Hany Farid, a professor at UC Berkeley and one of the world’s leading experts on digitally manipulated images, told me he thinks Apple is always going to have this issue as long as it allows face swapping apps on the App Store, and that Apple should “probably” ban them entirely.

“If we look at the use cases of face-swap deepfakes, the vast majority of use cases is to create nonconsensual sexual imagery,” Farid told me in an email. However, he also noted that there are things Apple could try to do to prevent harm caused by face swapping apps.

“An app could mitigate this harmful application if, for example, they only allowed you to create a deepfake of your own face where the app forces you to take a live photo of yourself, and verifies this liveness,” he said. “I’ll point out that Apple bans any apps associated with adult content, so this would not be too far of a deviation from their long-standing policies [...] they [Apple] certainly can’t rely on the creators to simply not explicitly market their apps in this way.”

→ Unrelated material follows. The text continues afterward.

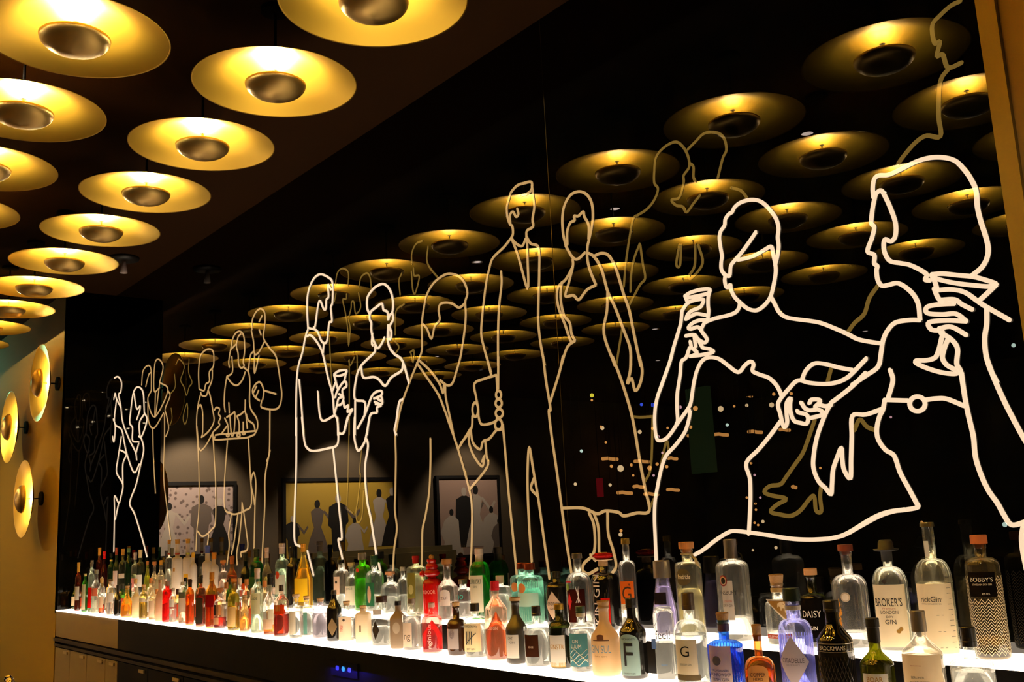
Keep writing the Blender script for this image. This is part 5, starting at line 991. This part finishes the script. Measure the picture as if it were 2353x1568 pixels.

Earlier this week I reported that a recent survey found that one in 10 minors ages 9 to 17 say that their friends or classmates have used AI tools to generate nudes of other minors. The report goes into some detail about what internet platforms minors are using, where they are sharing nudes, and where they say the are most likely to encounter child sexual abuse images, but it neglects to mention that the high rate of minors who create AI-generated nude images of their peers is not originating on the dark corners of the internet. They are getting served ads on the most popular internet platforms in the world—Instagram, Reddit, TikTok—which are directing them to the most popular app store in the world for the stated purpose of creating NCII. As Jason and I reported in February, the students who rocked a Washington State high school by creating nude images of their classmates and teachers found the app on TikTok. 

Apple will remove the app once we flag it, but refuses to have a substantive discussion about  the problem in general and what it plans to do about it.

Other tools are accessible on other parts of the internet, and it’s extremely unlikely that all these tools can be disappeared from the internet, but that’s not where the harm is coming from. It’s coming from huge internet platforms including Apple, and none of that is going to change until Apple changes how it tackles this problem.